## START Input material

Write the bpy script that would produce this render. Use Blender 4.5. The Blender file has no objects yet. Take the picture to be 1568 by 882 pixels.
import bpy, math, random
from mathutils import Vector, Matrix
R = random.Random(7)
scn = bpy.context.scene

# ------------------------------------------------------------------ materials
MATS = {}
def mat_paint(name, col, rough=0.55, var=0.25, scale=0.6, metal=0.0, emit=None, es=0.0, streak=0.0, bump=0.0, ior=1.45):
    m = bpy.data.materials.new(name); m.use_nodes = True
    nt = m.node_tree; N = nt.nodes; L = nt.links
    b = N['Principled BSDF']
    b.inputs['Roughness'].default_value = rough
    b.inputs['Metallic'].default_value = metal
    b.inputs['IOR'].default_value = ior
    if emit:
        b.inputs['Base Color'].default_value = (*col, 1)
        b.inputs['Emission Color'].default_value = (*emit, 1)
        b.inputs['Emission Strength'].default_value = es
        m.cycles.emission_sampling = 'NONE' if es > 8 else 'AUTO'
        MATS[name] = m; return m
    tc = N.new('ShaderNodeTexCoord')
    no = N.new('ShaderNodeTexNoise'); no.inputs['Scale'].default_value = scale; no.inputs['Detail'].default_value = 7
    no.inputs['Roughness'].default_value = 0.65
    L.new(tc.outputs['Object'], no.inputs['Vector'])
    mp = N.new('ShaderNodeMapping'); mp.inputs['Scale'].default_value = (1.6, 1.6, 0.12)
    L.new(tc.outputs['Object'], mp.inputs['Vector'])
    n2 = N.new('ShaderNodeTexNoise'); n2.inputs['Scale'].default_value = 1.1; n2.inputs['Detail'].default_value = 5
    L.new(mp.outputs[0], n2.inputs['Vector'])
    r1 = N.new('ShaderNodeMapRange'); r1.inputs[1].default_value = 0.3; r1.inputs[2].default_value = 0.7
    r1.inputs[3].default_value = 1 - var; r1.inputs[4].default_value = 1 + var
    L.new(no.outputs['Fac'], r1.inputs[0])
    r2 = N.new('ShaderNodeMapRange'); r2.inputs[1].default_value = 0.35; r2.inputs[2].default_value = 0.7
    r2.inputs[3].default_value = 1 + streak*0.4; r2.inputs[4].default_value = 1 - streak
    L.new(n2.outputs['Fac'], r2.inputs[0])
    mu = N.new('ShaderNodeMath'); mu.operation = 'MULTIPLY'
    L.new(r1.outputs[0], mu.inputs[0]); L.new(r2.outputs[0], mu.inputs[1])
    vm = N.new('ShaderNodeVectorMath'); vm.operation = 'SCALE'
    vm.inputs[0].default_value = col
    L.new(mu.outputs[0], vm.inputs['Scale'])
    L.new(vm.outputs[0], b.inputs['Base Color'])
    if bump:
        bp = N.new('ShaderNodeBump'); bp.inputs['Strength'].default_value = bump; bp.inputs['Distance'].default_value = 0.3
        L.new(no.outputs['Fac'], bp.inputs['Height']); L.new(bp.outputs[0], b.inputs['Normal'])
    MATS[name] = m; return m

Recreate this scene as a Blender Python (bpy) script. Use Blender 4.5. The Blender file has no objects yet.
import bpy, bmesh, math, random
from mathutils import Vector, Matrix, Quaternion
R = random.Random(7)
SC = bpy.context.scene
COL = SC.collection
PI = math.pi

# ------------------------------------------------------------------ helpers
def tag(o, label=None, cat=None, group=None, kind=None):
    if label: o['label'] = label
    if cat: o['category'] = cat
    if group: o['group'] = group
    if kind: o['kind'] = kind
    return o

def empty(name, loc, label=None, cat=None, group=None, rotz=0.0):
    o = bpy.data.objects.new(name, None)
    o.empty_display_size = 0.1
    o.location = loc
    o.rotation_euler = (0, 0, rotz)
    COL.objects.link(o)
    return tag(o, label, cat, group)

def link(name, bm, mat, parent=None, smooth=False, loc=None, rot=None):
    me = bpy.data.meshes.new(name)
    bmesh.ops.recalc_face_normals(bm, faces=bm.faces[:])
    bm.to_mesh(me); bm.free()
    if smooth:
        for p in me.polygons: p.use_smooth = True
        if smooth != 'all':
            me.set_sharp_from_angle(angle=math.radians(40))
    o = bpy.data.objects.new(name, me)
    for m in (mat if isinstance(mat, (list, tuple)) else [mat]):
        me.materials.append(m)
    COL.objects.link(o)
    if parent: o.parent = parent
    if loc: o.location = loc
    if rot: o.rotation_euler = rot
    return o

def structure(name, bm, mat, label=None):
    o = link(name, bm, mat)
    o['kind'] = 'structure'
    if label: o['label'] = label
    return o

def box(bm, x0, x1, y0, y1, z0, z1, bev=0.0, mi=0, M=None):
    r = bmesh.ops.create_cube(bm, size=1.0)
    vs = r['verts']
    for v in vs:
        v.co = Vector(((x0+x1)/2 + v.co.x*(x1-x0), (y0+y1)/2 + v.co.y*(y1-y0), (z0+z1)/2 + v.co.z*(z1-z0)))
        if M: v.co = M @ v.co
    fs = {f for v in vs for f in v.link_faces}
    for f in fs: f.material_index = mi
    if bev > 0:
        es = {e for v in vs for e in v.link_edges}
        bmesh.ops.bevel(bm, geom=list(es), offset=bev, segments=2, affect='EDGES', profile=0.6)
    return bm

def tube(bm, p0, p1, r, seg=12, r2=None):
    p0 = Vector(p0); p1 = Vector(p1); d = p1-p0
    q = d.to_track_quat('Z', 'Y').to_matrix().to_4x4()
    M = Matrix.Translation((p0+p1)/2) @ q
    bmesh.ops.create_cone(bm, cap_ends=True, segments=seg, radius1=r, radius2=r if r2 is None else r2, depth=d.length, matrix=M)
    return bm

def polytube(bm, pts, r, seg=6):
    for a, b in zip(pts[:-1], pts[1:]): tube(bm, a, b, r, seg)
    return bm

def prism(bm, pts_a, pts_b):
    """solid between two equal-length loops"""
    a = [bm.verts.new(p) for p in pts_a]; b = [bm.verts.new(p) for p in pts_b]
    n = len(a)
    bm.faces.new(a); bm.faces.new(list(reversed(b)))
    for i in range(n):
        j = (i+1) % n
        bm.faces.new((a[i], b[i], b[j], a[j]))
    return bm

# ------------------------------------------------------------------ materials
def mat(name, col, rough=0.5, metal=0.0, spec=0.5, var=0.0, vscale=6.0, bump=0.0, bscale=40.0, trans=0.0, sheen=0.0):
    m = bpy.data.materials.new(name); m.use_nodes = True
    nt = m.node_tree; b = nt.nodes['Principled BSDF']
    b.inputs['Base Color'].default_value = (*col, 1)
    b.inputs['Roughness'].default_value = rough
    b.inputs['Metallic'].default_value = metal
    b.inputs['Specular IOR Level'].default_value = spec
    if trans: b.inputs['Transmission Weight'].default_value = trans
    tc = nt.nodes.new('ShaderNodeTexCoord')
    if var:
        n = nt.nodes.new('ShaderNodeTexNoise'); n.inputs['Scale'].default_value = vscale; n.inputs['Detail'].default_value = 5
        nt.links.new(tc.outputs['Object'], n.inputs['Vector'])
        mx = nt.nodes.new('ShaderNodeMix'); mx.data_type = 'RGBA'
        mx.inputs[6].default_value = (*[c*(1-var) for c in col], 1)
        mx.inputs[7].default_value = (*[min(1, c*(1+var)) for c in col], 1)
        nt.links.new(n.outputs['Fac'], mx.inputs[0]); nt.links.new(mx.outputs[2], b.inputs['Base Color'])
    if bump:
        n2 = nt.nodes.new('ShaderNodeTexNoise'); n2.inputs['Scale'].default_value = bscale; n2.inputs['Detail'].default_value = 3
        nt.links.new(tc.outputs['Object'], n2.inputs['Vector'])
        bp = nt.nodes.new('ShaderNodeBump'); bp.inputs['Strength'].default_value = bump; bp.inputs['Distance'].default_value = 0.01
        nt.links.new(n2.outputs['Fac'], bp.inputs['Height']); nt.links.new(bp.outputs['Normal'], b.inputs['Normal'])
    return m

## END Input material

* Short exercise *
Stop after the line containing "scn = bpy.context.scene": print exactly the lines from the start of the entries above up to it, that line included.

* Response to this exercise *
Write the bpy script that would produce this render. Use Blender 4.5. The Blender file has no objects yet. Take the picture to be 1568 by 882 pixels.
import bpy, math, random
from mathutils import Vector, Matrix
R = random.Random(7)
scn = bpy.context.scene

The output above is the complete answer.